Q13: At the moment, a good chunk of your time is dedicated to your boarding home for dogs. What's it like for your schedule and what's it like to interact with different breeds with such different temperaments?

 

This dog hostel is some kind of compensation for the things I gave up, like shows and breeding.

I am happy to see that the experience with AmStaffs is very helpful in approaching other breeds. Getting in contact with different breeds makes me appreciate AmStaffs' temperament even more. I don't mean to belittle other breeds, I love all dogs, but AmStaffs are by far number one on my list, they're fantastic dogs, with amazing temperament, they adjust to different situations so easily, compared to any other breed.

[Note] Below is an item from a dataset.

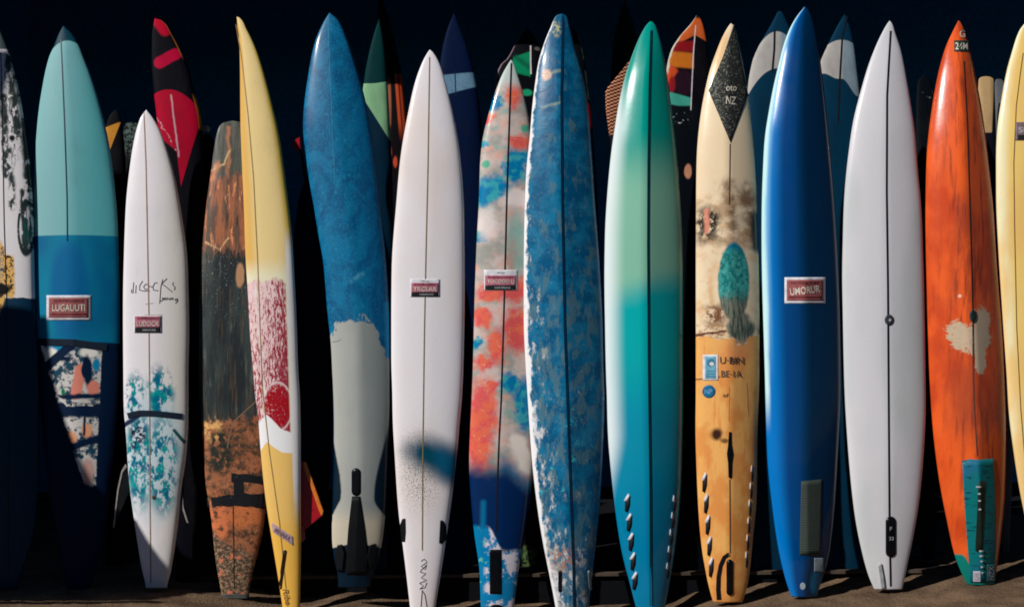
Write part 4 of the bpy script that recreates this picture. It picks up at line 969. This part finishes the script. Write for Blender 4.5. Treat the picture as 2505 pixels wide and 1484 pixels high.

This doesn't interfere with my schedule, it just changes the number of dogs we take out for walks in the nature, two times a day. I do this for fun, besides my job.

 

Q14: Many breeders like to get more involved, for instance in organising events, holding positions in breed clubs and an ever growing number of them become judges. Would you like that?

 

I was one of the founding members of the Romanian breed club, although this is not mentioned in the club's papers. Living almost 350km away from the first seat of the club, I used to travel for four-five times in a month to put this together. I like shows, even though lately I was showing less and less, and mostly in club shows I considered a greater challenge. I have no intention to become a judge now, I would much rather get to spend more time with my own dogs.

Q15: Last but not least, please tell me a little bit about the Romanian AmStaff year-book, how did you make it and why did you stop? Do you think back then there was an interest in this kind of projects? Is there still?

 

The catalogue was a project I meant for the breeders, owners and fanciers. Until then, we had available in Romanian only short, succint articles in general dog magazines. I wanted to offer more details on less obvious anatomy aspects: tailset, movement, bone structure, but also about temperament.

I also wanted to give active breeders the possibility to promote their kennel, without a page or pictures limitations, to present their activity, dogs or whatever they felt was important to share with the rest.

I wanted it to be a starting point in itself. My intention was for us to talk about the AmStaff and not about a rivalry between breeders, owners or exhibitors.

Personally, I would buy a printed publication about AmStaffs anytime, but we must be aware that, in this digital era, few are still interested in something like this.

I haven't given up on the idea of continuing this project, don't know yet in what form...

 

Q16: Thank you for this interview. Any final words for our readers?

 

I don't know what else, perhaps as a general motto: love dogs, no matter their breed, they're well worth the responsability you have to take, because they can give you so much!